Print nothing but the lines from the start of the listing below through the line that contains "return b - (1-k)*sm((-3.5-X)/6.0)*.8". Do not include the pictures.

START Data shown

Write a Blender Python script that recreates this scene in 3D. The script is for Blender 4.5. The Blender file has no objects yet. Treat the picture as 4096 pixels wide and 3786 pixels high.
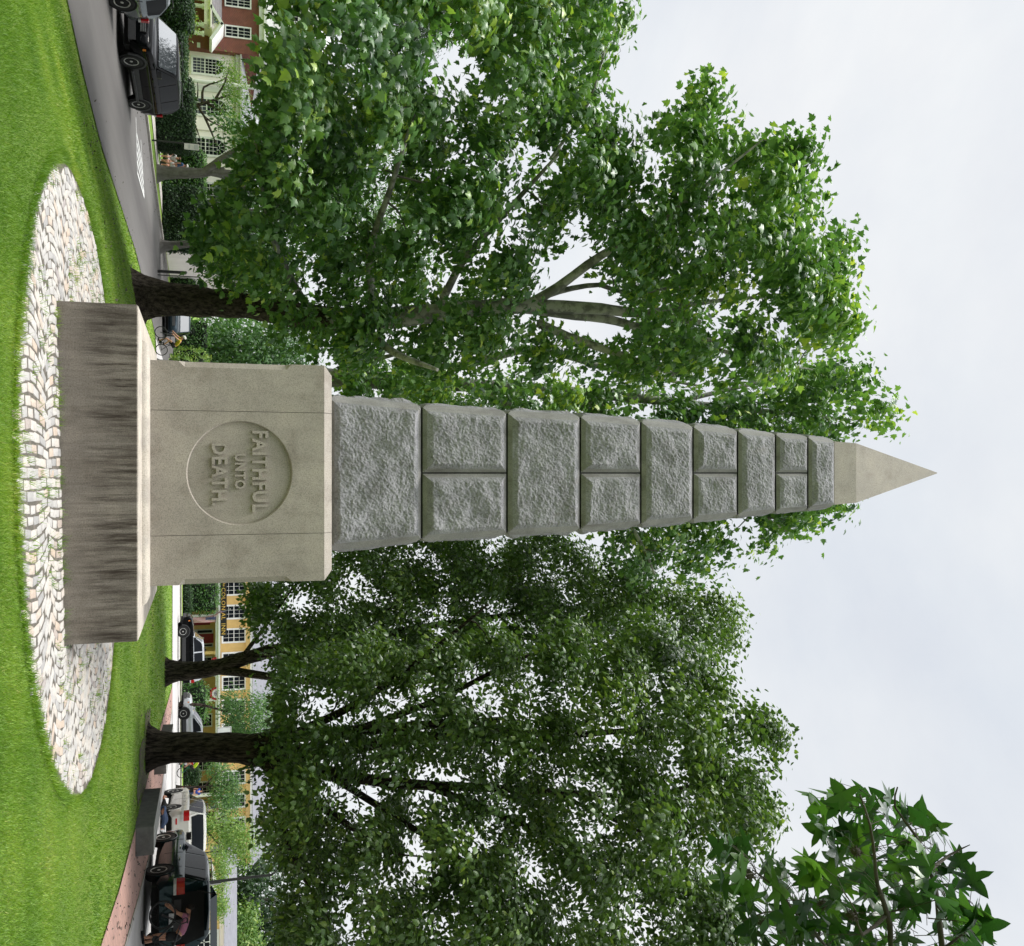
import bpy, bmesh, math, random
import numpy as np
from mathutils import Vector, Matrix, noise as mnoise
random.seed(7); RNG = np.random.default_rng(11)
S = bpy.context.scene; COL = S.collection
R = math.radians
# ---------------------------------------------------------------- camera geometry
F = 3030.0; PH = R(13.0); EYE = 1.6; U0 = 1893.0; V0 = 1500.0
cp, sp = math.cos(PH), math.sin(PH)

def sm(t):
    t = max(0.0, min(1.0, t)); return t*t*(3-2*t)

def g(X, Y):
    """height of the ground: nearly level round the monument, falling to the street on the left"""
    b = .0225*max(-4.5, min(4.5, X))
    k = sm((Y-22)/20)
    return b - (1-k)*sm((-3.5-X)/6.0)*.8 - k*sm((6-X)/16)*.75

def ray(u, v):
    x = (u-U0)/F; y = (v-V0)/F
    return x, cp-y*sp, sp+y*cp

def P(u, v, zc):
    a, b, c = ray(u, v); return Vector((a*zc, b*zc, EYE+c*zc))

def pr(u, v, Y):
    a, b, c = ray(u, v); t = Y/b; return a*t, EYE+c*t

# ---------------------------------------------------------------- tagging
def tag(o, label, cat, group=None, kind=None):
    o['label'] = label; o['category'] = cat
    if group: o['group'] = group
    if kind: o['kind'] = kind
    return o

def thing(name, label, cat, loc=(0, 0, 0), rz=0, group=None):
    o = bpy.data.objects.new(name, None); COL.objects.link(o)
    o.location = loc; o.rotation_euler = (0, 0, rz); o.empty_display_size = .2
    return tag(o, label, cat, group)

def struct(o, kind='structure'):
    o['kind'] = kind; return o

# ---------------------------------------------------------------- mesh builder
class MB:
    def __init__(s): s.v = []; s.f = []; s.m = []
    def add(s, vs, fs, m=0):
        n = len(s.v); s.v += [tuple(p) for p in vs]
        s.f += [tuple(i+n for i in f) for f in fs]; s.m += [m]*len(fs); return s
    def box(s, x0, x1, y0, y1, z0, z1, m=0, bev=0):
        if bev <= 0:
            vs = [(x, y, z) for z in (z0, z1) for y in (y0, y1) for x in (x0, x1)]
            return s.add(vs, [(0, 2, 3, 1), (4, 5, 7, 6), (0, 1, 5, 4), (2, 6, 7, 3), (0, 4, 6, 2), (1, 3, 7, 5)], m)
        bm = bmesh.new(); bmesh.ops.create_cube(bm, size=1)
        for p in bm.verts:
            p.co = Vector(((x0+x1)/2+p.co.x*(x1-x0), (y0+y1)/2+p.co.y*(y1-y0), (z0+z1)/2+p.co.z*(z1-z0)))
        bmesh.ops.bevel(bm, geom=list(bm.edges), offset=bev, segments=2, affect='EDGES', profile=.6)
        s.bm(bm, m); return s
    def bm(s, bm, m=0):
        bm.verts.index_update()
        s.add([p.co[:] for p in bm.verts], [[p.index for p in f.verts] for f in bm.faces], m); bm.free()
    def obox(s, c, ex, ey, ez, m=0):
        c = Vector(c); ex = Vector(ex); ey = Vector(ey); ez = Vector(ez)
        vs = [c+ex*i+ey*j+ez*k for k in (-1, 1) for j in (-1, 1) for i in (-1, 1)]
        return s.add(vs, [(0, 2, 3, 1), (4, 5, 7, 6), (0, 1, 5, 4), (2, 6, 7, 3), (0, 4, 6, 2), (1, 3, 7, 5)], m)
    def tube(s, pts, rad, n=8, m=0, caps=True):
        pts = [Vector(p) for p in pts]
        if not hasattr(rad, '__len__'): rad = [rad]*len(pts)
        vs = []; up = None
        for i, p in enumerate(pts):
            d = (pts[min(i+1, len(pts)-1)]-pts[max(i-1, 0)])
            d = d.normalized() if d.length > 1e-9 else Vector((0, 0, 1))
            if up is None:
                up = Vector((1, 0, 0)) if abs(d.x) < .8 else Vector((0, 1, 0))
            a = d.cross(up)
            a = a.normalized() if a.length > 1e-6 else d.orthogonal().normalized()
            b = a.cross(d); up = b
            for k in range(n):
                t = 2*math.pi*k/n
                vs.append(p+(a*math.cos(t)+b*math.sin(t))*rad[i])
        fs = [(i*n+k, i*n+(k+1) % n, (i+1)*n+(k+1) % n, (i+1)*n+k) for i in range(len(pts)-1) for k in range(n)]
        if caps: fs += [tuple(range(n))[::-1], tuple((len(pts)-1)*n+k for k in range(n))]
        return s.add(vs, fs, m)
    def prism(s, poly, fn0, fn1, m=0):
        n = len(poly)
        vs = [fn0(p) for p in poly]+[fn1(p) for p in poly]
        fs = [tuple(range(n))[::-1], tuple(range(n, 2*n))]+[(i, (i+1) % n, n+(i+1) % n, n+i) for i in range(n)]
        return s.add(vs, fs, m)
    def lathe(s, prof, c, ax=(0, 0, 1), n=24, m=0):
        """prof: (radius, height along axis)"""
        ax = Vector(ax).normalized(); a = ax.orthogonal().normalized(); b = ax.cross(a); c = Vector(c)
        vs = [c+ax*h+(a*math.cos(2*math.pi*k/n)+b*math.sin(2*math.pi*k/n))*r for r, h in prof for k in range(n)]
        fs = [(i*n+k, i*n+(k+1) % n, (i+1)*n+(k+1) % n, (i+1)*n+k) for i in range(len(prof)-1) for k in range(n)]
        fs += [tuple(range(n))[::-1], tuple((len(prof)-1)*n+k for k in range(n))]
        return s.add(vs, fs, m)
    def ball(s, c, r, m=0, nu=12, nv=8):
        if not hasattr(r, '__len__'): r = (r, r, r)
        bm = bmesh.new(); bmesh.ops.create_uvsphere(bm, u_segments=nu, v_segments=nv, radius=1)
        for p in bm.verts: p.co = Vector((c[0]+p.co.x*r[0], c[1]+p.co.y*r[1], c[2]+p.co.z*r[2]))
        s.bm(bm, m); return s
    def ring(s, c, ax, R0, r0, n=32, k=8, m=0, a0=0, a1=2*math.pi):
        ax = Vector(ax).normalized(); a = ax.orthogonal().normalized(); b = ax.cross(a); c = Vector(c)
        full = abs(a1-a0-2*math.pi) < 1e-6
        vs = []
        for i in range(n):
            t = a0+(a1-a0)*i/(n if full else n-1)
            d = a*math.cos(t)+b*math.sin(t)
            for j in range(k):
                q = 2*math.pi*j/k; vs.append(c+d*(R0+r0*math.cos(q))+ax*r0*math.sin(q))
        N = n if full else n-1
        fs = [(i*k+j, i*k+(j+1) % k, ((i+1) % n)*k+(j+1) % k, ((i+1) % n)*k+j) for i in range(N) for j in range(k)]
        return s.add(vs, fs, m)
    def build(s, name, mats, parent=None, world=True, smooth=None, fix=True):
        """links the collected geometry as ONE mesh object; world coordinates are made local to the parent"""
        me = bpy.data.meshes.new(name)
        off = Vector(parent_world(parent)) if (parent is not None and world) else Vector((0, 0, 0))
        me.from_pydata([(p[0]-off.x, p[1]-off.y, p[2]-off.z) for p in s.v], [], s.f)
        if not isinstance(mats, (list, tuple)): mats = [mats]
        for q in mats: me.materials.append(q)
        if len(mats) > 1: me.polygons.foreach_set('material_index', s.m)
        if fix:
            bm = bmesh.new(); bm.from_mesh(me); bmesh.ops.recalc_face_normals(bm, faces=bm.faces); bm.to_mesh(me); bm.free()
        if smooth is not None:
            me.polygons.foreach_set('use_smooth', [True]*len(me.polygons)); me.set_sharp_from_angle(angle=R(smooth))
        o = bpy.data.objects.new(name, me); COL.objects.link(o)
        if parent is not None: o.parent = parent
        return o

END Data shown

## Written solution
Write a Blender Python script that recreates this scene in 3D. The script is for Blender 4.5. The Blender file has no objects yet. Treat the picture as 4096 pixels wide and 3786 pixels high.
import bpy, bmesh, math, random
import numpy as np
from mathutils import Vector, Matrix, noise as mnoise
random.seed(7); RNG = np.random.default_rng(11)
S = bpy.context.scene; COL = S.collection
R = math.radians
# ---------------------------------------------------------------- camera geometry
F = 3030.0; PH = R(13.0); EYE = 1.6; U0 = 1893.0; V0 = 1500.0
cp, sp = math.cos(PH), math.sin(PH)

def sm(t):
    t = max(0.0, min(1.0, t)); return t*t*(3-2*t)

def g(X, Y):
    """height of the ground: nearly level round the monument, falling to the street on the left"""
    b = .0225*max(-4.5, min(4.5, X))
    k = sm((Y-22)/20)
    return b - (1-k)*sm((-3.5-X)/6.0)*.8 - k*sm((6-X)/16)*.75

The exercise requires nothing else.